## Prompt
Print exactly the lines running from the one that holds "What Blender Python" through the one that holds "COL = scene.collection", please, and leave the pictures out.

★ ★ ★ ★

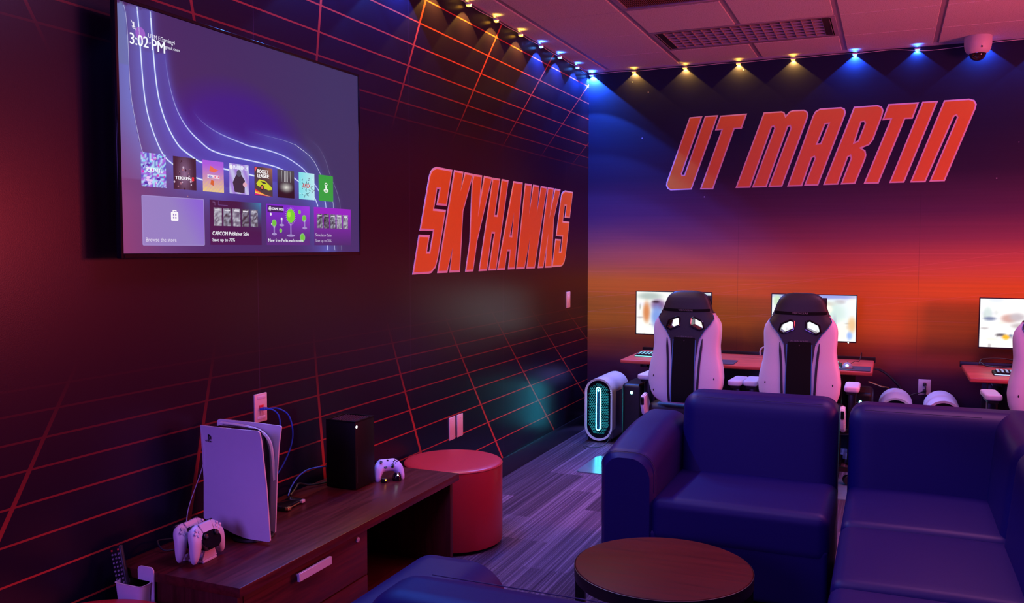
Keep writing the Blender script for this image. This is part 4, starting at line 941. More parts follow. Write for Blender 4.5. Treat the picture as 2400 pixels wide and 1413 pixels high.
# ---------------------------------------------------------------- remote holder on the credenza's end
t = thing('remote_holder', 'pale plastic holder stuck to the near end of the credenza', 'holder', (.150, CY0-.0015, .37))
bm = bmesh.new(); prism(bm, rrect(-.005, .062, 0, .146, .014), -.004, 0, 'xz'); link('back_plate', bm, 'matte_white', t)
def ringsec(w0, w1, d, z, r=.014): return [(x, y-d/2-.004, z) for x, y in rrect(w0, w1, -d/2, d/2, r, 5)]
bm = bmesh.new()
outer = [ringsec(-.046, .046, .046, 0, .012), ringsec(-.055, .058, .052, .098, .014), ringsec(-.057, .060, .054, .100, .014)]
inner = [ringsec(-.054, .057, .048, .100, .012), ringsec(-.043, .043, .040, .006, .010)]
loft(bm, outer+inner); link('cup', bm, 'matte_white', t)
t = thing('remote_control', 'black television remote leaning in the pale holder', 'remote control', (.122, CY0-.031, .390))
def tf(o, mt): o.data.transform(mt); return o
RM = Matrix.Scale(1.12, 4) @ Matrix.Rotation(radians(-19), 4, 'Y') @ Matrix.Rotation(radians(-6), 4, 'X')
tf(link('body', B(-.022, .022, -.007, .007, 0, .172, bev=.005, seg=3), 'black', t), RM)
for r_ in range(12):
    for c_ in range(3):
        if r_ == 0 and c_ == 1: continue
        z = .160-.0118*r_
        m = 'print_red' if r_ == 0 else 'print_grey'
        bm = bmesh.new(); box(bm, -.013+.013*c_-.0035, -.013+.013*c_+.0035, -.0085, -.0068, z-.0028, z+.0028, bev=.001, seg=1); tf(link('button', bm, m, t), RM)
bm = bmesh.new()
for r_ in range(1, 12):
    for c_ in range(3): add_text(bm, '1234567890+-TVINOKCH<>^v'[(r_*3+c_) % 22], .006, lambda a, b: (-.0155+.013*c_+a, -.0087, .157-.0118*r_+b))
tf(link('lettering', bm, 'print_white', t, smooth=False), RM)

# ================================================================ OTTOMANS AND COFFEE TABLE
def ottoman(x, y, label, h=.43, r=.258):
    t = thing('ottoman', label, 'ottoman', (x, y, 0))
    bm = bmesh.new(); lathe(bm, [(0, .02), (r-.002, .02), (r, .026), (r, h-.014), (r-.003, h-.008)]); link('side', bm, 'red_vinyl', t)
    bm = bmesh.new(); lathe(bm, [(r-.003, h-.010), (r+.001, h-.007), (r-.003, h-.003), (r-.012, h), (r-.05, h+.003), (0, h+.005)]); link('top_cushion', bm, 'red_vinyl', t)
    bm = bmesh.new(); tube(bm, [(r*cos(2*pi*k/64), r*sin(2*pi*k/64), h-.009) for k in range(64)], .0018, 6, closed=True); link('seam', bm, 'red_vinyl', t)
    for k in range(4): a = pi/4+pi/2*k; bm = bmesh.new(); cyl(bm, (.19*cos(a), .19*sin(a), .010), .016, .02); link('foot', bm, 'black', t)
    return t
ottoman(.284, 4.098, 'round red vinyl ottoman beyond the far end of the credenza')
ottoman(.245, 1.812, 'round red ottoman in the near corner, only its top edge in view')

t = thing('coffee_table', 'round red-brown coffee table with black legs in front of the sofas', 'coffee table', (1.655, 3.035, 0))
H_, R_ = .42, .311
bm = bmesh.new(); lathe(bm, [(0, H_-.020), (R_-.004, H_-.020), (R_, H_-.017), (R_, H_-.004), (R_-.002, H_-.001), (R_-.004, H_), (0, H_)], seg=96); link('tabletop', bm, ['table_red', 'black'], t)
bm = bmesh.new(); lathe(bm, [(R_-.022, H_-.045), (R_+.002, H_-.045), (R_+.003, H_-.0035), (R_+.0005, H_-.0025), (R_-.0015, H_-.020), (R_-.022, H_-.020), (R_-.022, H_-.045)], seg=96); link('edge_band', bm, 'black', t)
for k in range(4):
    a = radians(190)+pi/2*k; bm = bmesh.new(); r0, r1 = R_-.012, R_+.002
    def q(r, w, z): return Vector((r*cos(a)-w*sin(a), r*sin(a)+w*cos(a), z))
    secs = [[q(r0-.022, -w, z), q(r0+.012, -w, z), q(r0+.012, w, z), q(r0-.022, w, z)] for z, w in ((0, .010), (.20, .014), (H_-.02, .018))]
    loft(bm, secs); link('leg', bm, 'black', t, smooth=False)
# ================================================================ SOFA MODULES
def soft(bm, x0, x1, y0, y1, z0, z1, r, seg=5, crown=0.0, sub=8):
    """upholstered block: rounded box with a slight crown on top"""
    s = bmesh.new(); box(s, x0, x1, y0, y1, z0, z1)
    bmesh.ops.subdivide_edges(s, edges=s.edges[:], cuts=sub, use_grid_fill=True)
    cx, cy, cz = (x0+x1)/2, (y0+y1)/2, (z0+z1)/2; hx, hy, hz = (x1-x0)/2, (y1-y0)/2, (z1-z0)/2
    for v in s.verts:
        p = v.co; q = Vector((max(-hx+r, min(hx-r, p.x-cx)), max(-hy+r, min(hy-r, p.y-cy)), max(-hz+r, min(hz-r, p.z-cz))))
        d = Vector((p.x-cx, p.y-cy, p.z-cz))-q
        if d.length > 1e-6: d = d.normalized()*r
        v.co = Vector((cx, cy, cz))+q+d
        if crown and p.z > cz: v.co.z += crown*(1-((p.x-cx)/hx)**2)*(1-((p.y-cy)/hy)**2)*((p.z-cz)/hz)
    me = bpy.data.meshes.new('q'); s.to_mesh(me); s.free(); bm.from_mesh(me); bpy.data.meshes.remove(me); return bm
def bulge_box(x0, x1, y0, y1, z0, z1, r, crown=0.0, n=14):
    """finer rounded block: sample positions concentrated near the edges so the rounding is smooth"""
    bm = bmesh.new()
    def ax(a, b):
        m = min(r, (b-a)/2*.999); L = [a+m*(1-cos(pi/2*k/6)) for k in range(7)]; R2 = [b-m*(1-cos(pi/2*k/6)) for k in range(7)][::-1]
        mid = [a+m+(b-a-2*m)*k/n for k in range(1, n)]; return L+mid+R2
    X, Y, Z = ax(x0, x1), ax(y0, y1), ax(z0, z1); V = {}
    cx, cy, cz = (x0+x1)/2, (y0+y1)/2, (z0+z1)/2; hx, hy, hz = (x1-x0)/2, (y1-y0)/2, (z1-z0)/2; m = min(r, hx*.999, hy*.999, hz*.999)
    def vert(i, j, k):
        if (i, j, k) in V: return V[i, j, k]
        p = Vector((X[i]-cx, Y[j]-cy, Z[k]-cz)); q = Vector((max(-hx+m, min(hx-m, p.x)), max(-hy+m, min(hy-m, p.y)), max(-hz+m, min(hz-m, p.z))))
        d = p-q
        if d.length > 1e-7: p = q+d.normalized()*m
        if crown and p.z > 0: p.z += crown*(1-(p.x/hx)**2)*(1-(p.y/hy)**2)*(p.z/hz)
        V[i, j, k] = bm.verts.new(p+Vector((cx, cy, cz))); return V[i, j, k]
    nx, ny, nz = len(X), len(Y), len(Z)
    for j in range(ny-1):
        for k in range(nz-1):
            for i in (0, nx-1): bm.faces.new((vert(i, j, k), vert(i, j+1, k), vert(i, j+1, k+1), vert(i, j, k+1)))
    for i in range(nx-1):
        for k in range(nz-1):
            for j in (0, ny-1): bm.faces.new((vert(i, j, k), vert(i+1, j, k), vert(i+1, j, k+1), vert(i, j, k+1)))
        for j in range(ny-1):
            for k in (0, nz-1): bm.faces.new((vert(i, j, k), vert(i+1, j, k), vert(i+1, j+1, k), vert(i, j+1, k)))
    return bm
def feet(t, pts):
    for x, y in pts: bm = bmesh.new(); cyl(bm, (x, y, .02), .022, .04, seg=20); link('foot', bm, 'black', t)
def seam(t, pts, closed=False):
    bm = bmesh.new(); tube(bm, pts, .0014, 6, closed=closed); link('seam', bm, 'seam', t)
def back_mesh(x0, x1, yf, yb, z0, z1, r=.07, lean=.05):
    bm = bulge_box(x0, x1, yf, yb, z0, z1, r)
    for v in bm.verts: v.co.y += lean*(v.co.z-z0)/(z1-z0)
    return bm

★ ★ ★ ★

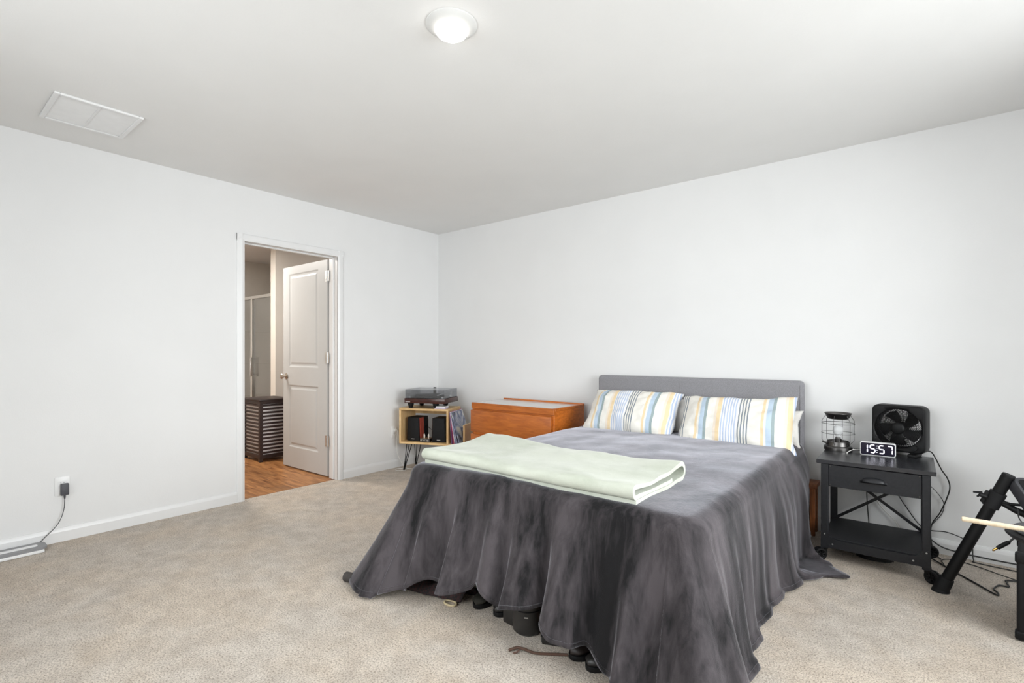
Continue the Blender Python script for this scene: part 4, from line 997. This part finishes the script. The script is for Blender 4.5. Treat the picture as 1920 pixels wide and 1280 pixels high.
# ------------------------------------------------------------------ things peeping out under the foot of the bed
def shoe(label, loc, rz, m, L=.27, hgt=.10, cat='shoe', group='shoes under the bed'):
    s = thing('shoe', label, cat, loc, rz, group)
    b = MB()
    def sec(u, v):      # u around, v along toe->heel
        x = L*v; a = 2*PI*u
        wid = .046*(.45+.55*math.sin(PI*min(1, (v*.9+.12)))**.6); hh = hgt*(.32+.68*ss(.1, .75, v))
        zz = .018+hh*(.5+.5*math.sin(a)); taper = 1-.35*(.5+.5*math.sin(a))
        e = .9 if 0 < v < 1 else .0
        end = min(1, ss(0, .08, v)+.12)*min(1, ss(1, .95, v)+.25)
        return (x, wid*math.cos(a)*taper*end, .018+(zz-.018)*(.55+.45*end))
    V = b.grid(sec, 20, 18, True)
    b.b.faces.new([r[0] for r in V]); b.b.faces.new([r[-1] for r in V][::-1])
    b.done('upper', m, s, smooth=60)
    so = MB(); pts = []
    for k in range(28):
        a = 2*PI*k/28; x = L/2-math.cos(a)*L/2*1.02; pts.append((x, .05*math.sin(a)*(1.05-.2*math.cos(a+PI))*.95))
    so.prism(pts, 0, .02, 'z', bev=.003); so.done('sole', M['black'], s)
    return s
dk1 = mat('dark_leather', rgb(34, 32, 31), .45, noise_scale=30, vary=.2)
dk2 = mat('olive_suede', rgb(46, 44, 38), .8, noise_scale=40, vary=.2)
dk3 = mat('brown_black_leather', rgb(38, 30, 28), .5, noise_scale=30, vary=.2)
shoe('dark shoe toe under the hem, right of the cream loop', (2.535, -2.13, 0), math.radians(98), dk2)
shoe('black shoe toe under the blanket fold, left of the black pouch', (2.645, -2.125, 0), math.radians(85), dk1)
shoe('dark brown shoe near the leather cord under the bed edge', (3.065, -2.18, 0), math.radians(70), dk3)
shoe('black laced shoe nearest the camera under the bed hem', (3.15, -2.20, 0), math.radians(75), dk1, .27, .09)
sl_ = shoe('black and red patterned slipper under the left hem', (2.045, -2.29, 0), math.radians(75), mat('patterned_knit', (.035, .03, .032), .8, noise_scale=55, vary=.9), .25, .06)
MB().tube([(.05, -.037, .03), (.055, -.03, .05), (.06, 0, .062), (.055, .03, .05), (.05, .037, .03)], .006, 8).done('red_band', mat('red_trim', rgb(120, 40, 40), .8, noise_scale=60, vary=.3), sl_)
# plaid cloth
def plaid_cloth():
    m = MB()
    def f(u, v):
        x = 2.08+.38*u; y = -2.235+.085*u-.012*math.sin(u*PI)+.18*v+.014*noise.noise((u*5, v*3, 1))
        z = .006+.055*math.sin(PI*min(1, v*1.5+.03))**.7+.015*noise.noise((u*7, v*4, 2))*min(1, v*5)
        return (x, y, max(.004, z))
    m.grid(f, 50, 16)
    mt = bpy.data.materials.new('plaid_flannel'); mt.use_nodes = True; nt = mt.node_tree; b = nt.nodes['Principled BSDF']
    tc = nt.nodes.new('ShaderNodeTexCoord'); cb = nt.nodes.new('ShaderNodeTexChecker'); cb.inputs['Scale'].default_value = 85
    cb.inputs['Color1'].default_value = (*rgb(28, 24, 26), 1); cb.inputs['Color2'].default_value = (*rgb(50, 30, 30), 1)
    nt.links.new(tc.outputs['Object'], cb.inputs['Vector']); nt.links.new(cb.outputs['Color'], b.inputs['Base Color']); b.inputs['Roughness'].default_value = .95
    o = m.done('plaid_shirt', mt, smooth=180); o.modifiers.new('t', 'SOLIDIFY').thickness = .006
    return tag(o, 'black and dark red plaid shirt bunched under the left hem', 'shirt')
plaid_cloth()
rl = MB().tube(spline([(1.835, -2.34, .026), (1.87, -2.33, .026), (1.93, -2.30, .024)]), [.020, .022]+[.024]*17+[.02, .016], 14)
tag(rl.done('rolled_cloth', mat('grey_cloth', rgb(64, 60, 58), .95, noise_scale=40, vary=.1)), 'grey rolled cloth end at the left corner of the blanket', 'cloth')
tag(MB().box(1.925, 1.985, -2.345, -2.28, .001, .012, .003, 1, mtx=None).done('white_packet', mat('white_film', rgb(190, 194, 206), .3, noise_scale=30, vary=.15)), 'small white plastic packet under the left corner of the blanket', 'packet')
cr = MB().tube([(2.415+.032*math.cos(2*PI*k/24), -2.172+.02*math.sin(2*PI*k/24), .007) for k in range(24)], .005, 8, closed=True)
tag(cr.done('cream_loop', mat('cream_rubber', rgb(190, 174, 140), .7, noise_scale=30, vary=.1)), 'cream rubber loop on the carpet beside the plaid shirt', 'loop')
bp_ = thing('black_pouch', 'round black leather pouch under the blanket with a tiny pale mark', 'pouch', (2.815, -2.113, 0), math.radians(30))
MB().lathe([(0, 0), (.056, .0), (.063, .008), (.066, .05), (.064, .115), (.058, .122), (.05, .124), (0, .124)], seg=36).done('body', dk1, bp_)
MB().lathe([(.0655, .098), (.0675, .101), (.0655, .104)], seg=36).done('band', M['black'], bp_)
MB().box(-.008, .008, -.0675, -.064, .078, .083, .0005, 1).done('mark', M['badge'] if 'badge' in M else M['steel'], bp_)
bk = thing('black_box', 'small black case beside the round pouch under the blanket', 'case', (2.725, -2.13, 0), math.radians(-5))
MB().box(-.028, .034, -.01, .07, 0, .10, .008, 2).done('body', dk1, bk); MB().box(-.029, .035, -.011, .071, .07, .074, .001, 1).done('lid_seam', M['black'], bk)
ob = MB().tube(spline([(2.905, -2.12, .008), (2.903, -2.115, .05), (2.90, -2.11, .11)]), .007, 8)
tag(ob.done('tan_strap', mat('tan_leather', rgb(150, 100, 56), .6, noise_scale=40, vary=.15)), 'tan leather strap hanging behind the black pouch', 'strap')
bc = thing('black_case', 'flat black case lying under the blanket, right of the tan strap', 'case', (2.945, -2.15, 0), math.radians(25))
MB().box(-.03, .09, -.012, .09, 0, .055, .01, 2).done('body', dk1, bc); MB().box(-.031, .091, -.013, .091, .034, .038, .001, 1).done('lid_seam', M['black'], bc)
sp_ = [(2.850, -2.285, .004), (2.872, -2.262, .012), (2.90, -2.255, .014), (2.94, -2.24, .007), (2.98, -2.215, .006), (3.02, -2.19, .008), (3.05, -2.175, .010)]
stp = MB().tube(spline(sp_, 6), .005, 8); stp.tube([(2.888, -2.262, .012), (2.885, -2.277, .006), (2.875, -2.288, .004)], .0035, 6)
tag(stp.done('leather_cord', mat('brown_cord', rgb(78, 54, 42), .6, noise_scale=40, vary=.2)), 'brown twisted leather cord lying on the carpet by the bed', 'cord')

★ ★ ★ ★

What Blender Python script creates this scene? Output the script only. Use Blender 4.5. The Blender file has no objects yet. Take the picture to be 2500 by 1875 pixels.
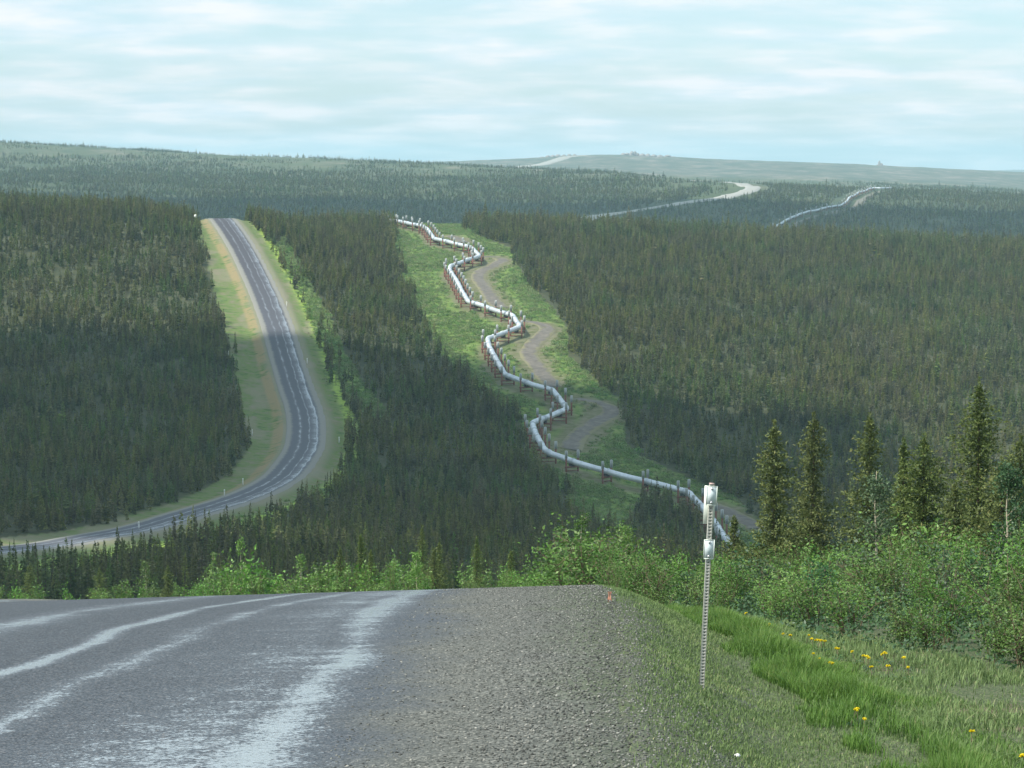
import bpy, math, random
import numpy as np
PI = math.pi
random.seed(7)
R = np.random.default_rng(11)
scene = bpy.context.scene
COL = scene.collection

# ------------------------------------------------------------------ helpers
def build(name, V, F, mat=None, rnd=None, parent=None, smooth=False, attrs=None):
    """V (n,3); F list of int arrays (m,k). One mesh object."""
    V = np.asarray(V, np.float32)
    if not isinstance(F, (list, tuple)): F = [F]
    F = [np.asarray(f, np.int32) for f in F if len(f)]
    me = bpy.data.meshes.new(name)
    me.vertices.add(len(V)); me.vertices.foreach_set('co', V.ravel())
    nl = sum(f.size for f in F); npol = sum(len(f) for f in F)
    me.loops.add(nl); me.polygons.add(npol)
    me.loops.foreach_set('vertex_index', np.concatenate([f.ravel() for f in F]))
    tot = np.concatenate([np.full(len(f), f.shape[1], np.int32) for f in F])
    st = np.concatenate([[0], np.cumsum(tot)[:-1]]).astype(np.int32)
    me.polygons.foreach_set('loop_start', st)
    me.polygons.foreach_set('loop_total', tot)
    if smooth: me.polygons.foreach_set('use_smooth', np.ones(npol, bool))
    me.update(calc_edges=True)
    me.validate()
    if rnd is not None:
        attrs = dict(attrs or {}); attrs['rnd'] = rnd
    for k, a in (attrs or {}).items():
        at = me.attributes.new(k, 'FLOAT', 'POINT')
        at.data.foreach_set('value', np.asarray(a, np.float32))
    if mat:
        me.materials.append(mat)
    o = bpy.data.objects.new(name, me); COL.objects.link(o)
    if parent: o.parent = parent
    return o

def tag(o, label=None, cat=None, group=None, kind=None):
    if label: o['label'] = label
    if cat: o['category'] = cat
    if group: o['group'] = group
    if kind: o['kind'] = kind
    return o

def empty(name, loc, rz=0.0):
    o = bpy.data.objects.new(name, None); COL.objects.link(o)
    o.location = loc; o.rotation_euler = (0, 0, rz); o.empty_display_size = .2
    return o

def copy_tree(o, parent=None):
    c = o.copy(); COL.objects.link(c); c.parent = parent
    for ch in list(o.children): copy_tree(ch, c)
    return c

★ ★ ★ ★

## Exercise answer
What Blender Python script creates this scene? Output the script only. Use Blender 4.5. The Blender file has no objects yet. Take the picture to be 2500 by 1875 pixels.
import bpy, math, random
import numpy as np
PI = math.pi
random.seed(7)
R = np.random.default_rng(11)
scene = bpy.context.scene
COL = scene.collection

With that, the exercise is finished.